CF: Unfortunately something like that is true.

 

BCD: Can we just blame the government and its obsession for the executive power?

CF: The congress and the American people let this government do what they wanted at least for a couple of years. For better or worse George W. Bush was reelected in 2004, he won the popular majority so you can’t just blame the executive. I think you have to blame  congress, the American people and the media as well but there is no question that this Administration controlled information very tightly and was extremely secretive and very extreme in its use of executive privilege with regard of the war.

  

BCD: If Democrats win in the next election are we going to see a difference?

BF: Yes. That doesn’t mean Iraq is going to become a paradise, America is going to have to keep troops there for a long time and it is going to be a violent and dangerous place for a long time but there is a difference between things being just bad and being really horrifically bad. There is a difference between a low grade civil war that looks like North Ireland and Rwanda and it could easily be the latter but I don’t think another Administration is gonna behave like the Bush Administration.

 

BCD: Your movie didn’t answer the question about why did we go to Iraq

BF: I don’t think we will ever know. I think there were different motivations and reasons and each person involved in the planning had different ones. For example I believe Paul Wolfowitz, – who at the time was the Deputy Secretary of Defense –  seems to have been motivated by a sincere desire to improve the conditions of the Iraqi people. Arrogant as it may seem to create a democracy in a region where regimes were brutal and undemocratic, I think in some level he was idealistic. Rumsfeld and Cheney reasons were more related to the social American power the suppression of terrorist risk, creating a power base in the middle east, what was president bush thinking it’s hard to know…

 

BCD: It seems difficult to believe that in a country where most of politicians need to be millionaires to get into politics and need big money from big companies to run for a public seat decisions are taken with just ideals in mind…

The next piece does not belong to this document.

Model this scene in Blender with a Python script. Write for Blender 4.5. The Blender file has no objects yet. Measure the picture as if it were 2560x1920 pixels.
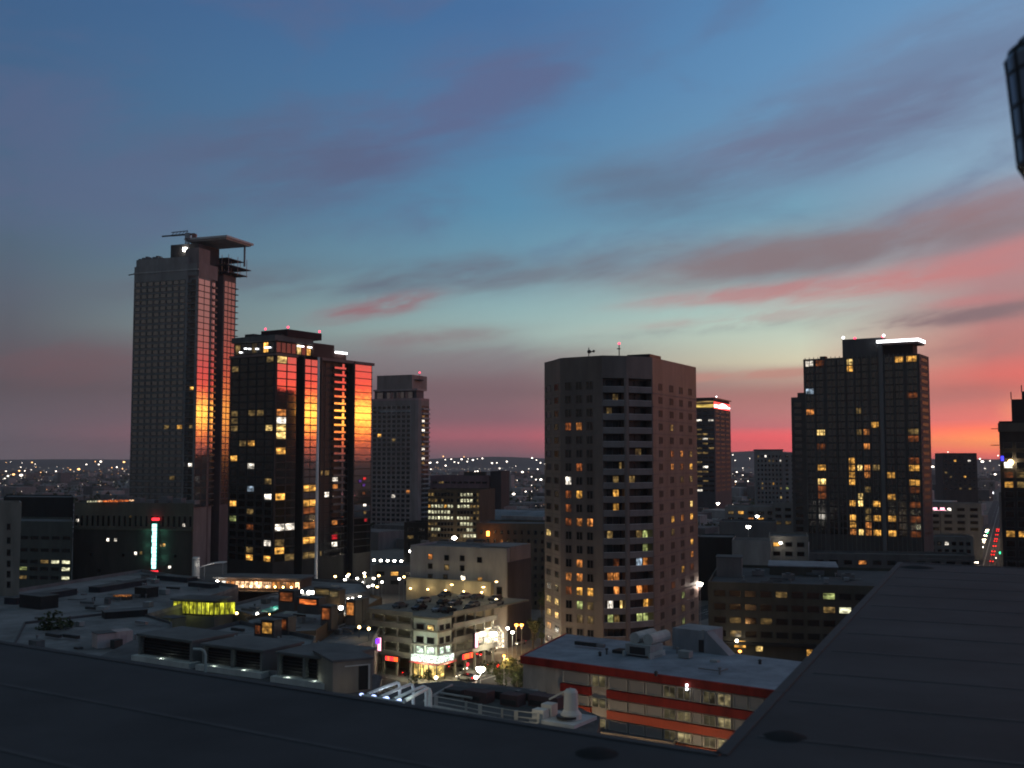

BF: Money played a part but I don’t think there is much evidence it played a major part. Once the decision to go to war was made there is no question that American companies tried hard to benefit and used political influence to benefit but I don’t think they controlled the decision about going to war. There were many factors but I wouldn’t put money on the top of the list. Rumsfeld was already a pretty wealthy man. Wolfowitz isn’t entirely a rich man… I don’t think money was a dominant factor. The big mystery is what president Bush thought. It is possible that he didn’t think at all and just did what he was advised to do. It is well known that he was very passive about any sort of decision.

 

BCD: What was the role played by the American media?

CF: Not a good one. The American media did a very bad job in the period up to the war and the year after the invasion.

BCD: Do you think they are doing a better job now even if you there are still no dead bodies on television and virtually no explanation of what is it happening there?

CF: Yes, they no longer accept uncritically whatever the Administration says although they are not doing a good job in explaining what is happening and what it is like?

 

BCD: Do you think the people who took all those wrong decisions they realize now all the mistakes they did?

CF: I don’t think Paul Bremer does. He lives a very quite life. He recently wrote an op-ed in the Washington Post that was an unreconstructed defense of his behavior which at this point is astonishing. Rumsfeld? I don’t know. He hasn’t said much publicly. I would like to think that Wolfowitz is sufficiently intelligent man to understand that they made some very serious mistakes.

 

BCD: Are you gonna keep doing movies?

CF: Yes, I loved the process of making this film and I want to do more. I have many ideas for films.

BCD: Could you tell us more about those projects?

CF: There is one film I’d like to make about the contemporary conditions of romantic relations. I would like to make a thriller and also a documentary about religion.

Magnolia Pictures releases No End in Sight in theatres on July 27th.